• [Problem details] Count how many lines of the data include "this". The answer is that number and nothing else.

• [Supplied information]

'''

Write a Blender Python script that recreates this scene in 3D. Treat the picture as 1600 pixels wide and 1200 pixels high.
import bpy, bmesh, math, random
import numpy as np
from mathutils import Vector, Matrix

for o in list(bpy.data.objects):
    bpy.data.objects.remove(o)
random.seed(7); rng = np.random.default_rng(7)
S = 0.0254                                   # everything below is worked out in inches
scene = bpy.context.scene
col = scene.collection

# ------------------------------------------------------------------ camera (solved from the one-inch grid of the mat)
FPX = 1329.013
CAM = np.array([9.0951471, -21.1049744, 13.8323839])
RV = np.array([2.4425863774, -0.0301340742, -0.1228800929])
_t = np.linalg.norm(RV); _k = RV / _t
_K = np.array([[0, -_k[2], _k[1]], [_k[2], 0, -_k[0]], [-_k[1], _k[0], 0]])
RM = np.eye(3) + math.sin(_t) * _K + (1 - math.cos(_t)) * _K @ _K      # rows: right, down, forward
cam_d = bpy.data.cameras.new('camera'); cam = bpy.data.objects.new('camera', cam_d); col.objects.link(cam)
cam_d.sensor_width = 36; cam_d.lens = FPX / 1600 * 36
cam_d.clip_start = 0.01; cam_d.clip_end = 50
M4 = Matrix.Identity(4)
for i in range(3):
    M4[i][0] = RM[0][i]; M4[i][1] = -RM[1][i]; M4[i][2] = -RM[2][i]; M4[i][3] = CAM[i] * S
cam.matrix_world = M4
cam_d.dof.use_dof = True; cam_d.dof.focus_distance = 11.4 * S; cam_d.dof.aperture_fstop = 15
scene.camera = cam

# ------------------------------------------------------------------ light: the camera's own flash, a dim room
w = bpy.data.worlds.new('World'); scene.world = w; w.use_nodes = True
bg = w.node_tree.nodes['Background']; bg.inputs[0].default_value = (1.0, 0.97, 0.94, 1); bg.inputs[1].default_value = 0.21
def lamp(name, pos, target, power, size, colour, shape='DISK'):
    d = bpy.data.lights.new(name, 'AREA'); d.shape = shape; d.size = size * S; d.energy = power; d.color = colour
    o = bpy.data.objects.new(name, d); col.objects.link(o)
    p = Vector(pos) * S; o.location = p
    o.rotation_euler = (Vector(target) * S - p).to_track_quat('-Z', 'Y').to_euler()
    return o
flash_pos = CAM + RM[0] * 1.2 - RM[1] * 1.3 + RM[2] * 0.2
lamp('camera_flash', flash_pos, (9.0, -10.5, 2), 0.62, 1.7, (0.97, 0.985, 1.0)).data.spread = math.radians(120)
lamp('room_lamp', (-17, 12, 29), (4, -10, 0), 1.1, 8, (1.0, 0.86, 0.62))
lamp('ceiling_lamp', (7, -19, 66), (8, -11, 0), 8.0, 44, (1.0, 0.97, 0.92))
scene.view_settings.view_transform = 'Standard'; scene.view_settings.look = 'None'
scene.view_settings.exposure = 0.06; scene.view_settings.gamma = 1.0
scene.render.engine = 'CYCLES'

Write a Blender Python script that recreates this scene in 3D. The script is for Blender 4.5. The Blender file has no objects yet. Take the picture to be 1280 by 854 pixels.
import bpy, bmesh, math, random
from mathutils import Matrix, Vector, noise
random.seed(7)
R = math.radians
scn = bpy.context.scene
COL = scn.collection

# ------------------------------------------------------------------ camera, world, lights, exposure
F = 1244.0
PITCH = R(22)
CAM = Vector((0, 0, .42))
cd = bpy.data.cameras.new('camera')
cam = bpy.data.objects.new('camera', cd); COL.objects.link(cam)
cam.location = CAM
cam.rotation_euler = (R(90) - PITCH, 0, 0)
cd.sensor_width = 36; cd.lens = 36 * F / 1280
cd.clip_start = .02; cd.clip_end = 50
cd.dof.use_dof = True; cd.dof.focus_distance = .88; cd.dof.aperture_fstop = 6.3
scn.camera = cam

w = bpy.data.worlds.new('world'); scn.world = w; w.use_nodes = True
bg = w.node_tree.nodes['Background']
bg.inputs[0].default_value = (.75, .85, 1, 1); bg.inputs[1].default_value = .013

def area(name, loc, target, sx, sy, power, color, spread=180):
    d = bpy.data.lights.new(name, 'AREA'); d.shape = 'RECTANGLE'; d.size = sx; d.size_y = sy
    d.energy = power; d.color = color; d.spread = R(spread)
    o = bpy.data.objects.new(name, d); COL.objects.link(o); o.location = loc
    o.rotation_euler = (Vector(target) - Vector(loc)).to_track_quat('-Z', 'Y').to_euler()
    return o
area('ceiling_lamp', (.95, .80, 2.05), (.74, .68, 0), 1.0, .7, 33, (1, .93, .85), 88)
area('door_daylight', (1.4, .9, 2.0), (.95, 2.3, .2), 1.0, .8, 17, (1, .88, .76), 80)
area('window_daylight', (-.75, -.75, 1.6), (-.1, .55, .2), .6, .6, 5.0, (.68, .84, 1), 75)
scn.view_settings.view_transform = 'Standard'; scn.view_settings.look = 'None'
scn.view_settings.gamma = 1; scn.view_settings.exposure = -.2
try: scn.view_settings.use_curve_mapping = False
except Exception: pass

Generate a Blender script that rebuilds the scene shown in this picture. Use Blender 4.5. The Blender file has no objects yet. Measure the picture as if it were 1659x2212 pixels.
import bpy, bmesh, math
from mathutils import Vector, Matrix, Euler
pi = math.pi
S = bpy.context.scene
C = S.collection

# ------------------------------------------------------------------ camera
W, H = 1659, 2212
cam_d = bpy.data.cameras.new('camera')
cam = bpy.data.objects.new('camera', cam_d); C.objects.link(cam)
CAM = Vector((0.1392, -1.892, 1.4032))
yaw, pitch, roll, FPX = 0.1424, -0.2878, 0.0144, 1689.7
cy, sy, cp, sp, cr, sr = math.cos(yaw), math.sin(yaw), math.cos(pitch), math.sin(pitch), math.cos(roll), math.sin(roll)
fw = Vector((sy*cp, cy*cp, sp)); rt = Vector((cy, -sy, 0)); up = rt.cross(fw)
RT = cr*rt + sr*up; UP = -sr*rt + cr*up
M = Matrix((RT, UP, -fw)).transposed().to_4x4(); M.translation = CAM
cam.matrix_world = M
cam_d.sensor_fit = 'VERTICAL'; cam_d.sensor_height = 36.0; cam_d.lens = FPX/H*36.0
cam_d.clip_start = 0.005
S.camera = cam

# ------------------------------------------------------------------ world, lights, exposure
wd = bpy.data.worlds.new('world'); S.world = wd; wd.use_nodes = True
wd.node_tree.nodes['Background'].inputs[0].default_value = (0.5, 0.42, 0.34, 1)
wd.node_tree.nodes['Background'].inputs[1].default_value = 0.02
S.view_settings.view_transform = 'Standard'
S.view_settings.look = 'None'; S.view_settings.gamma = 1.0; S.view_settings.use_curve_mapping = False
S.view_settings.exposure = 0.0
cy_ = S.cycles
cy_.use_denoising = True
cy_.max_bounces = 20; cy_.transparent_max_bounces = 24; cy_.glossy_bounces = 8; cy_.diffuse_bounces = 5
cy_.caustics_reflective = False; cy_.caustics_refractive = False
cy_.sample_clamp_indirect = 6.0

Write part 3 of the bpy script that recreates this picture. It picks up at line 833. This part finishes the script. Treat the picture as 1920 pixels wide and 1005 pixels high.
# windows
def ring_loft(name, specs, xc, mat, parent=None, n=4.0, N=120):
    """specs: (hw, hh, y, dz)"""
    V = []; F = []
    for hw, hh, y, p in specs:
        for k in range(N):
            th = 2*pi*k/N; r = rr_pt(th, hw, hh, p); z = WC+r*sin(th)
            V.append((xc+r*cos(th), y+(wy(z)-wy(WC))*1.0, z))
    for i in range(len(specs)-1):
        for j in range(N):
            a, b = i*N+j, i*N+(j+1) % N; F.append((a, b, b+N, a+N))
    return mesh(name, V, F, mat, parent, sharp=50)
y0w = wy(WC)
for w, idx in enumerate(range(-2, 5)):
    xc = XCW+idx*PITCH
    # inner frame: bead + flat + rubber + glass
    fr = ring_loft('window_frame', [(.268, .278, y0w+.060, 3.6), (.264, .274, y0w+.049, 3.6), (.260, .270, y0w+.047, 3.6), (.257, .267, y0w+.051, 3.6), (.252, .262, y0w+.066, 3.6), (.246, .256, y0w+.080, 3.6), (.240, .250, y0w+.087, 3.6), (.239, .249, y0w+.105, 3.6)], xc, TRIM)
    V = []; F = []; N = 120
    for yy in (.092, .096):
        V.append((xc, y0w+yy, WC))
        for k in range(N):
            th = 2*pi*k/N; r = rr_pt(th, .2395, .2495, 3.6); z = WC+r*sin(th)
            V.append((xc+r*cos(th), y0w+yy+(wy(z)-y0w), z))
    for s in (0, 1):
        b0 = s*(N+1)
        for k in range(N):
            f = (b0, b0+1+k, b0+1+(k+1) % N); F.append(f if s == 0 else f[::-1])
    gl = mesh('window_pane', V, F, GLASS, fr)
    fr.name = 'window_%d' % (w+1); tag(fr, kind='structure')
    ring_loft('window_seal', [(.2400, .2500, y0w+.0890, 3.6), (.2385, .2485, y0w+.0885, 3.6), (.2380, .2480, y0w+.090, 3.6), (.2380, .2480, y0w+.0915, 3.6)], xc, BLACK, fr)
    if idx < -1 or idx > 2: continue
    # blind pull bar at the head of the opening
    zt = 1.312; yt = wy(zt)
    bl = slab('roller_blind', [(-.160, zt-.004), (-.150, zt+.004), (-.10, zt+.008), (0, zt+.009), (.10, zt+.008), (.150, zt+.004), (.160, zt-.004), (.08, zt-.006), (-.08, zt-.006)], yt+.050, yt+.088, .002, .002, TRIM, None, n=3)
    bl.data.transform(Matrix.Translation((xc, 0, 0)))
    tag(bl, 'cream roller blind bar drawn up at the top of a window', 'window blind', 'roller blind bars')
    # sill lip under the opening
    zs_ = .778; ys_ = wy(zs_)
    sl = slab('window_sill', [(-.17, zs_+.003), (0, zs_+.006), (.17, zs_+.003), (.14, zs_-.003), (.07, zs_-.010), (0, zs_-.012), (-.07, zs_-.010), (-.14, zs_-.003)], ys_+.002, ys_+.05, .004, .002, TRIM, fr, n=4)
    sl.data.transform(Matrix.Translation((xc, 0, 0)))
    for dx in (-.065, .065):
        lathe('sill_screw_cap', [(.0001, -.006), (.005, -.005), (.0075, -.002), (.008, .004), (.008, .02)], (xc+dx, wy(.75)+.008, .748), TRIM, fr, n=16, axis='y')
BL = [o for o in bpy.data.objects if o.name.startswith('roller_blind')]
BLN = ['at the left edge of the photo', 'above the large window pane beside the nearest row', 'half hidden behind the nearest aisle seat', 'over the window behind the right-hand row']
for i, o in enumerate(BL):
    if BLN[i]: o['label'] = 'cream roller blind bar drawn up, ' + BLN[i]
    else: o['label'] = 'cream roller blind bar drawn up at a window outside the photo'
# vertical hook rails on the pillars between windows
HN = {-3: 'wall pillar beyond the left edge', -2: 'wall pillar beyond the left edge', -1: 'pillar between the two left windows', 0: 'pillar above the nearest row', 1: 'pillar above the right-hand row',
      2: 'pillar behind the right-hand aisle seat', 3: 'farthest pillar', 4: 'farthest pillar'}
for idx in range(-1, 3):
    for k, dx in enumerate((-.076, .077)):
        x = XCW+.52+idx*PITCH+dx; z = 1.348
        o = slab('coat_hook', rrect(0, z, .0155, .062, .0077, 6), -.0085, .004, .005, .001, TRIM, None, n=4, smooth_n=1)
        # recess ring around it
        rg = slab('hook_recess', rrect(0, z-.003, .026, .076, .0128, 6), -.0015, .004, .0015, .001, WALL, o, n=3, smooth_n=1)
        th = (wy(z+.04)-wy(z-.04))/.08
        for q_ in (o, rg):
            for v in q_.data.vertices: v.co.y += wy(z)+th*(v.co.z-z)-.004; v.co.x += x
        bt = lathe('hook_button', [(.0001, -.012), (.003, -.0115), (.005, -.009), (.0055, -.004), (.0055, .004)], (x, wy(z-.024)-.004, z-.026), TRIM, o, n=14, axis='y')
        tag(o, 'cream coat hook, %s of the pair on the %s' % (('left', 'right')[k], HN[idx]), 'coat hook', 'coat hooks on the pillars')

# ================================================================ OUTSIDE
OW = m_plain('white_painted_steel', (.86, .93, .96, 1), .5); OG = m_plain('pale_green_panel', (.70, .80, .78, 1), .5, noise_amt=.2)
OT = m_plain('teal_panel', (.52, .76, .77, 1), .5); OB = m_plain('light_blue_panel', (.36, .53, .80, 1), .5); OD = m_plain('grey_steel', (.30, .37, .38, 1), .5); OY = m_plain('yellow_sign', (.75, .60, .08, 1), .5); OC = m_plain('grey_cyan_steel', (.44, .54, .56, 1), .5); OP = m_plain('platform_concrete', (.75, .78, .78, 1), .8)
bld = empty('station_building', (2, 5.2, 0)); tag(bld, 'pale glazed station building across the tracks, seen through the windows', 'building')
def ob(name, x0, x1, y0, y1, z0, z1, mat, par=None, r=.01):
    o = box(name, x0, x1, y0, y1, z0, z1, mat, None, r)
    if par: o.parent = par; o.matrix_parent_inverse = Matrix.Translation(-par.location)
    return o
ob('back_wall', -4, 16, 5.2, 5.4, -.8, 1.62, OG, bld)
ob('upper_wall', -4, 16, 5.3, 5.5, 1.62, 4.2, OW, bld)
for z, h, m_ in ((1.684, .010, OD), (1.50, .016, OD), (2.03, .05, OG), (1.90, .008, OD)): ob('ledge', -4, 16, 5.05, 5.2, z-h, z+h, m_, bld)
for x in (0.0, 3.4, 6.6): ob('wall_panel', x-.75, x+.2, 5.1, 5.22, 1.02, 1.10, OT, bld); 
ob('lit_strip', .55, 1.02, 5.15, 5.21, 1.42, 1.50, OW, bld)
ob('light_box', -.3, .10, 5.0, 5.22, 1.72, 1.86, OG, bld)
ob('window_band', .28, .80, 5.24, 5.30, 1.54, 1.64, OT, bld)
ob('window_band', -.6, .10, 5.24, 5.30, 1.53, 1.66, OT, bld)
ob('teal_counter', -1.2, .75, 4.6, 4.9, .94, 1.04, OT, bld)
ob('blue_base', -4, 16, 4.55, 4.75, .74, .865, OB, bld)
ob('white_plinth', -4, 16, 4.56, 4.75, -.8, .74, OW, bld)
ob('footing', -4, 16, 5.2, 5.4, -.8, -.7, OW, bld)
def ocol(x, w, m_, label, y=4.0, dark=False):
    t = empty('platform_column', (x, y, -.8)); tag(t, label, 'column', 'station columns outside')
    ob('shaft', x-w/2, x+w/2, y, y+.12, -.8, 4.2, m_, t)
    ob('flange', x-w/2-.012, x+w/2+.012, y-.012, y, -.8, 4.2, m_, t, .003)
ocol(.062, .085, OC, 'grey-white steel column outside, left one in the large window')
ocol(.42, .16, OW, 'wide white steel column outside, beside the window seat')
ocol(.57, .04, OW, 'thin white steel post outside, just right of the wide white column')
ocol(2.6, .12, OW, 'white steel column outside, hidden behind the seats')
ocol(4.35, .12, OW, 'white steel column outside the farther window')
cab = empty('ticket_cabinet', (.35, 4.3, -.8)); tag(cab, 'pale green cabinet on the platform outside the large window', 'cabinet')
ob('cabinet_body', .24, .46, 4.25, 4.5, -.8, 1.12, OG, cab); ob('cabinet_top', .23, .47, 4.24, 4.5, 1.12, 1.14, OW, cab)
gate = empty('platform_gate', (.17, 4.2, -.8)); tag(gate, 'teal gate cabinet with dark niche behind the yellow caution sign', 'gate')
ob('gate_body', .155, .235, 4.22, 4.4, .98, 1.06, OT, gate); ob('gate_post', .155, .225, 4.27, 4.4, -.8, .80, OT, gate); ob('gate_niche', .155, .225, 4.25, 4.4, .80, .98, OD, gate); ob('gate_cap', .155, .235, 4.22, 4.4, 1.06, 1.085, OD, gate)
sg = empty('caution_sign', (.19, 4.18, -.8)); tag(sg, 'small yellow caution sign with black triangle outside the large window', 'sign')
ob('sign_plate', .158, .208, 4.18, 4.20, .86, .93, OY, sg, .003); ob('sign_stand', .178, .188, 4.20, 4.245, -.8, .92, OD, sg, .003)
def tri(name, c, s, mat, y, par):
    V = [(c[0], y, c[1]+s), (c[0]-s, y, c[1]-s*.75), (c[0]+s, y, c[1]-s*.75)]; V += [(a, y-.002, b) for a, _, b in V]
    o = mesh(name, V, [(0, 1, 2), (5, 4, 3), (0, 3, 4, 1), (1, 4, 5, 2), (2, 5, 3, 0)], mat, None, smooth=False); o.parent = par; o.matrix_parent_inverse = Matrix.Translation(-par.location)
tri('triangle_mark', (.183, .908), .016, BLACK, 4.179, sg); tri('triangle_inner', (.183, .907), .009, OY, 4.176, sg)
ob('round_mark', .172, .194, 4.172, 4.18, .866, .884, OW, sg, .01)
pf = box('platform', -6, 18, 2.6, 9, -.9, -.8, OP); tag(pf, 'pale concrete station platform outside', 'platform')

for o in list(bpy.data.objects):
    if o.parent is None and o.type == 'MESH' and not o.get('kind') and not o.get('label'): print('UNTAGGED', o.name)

'''

• [Solution] 4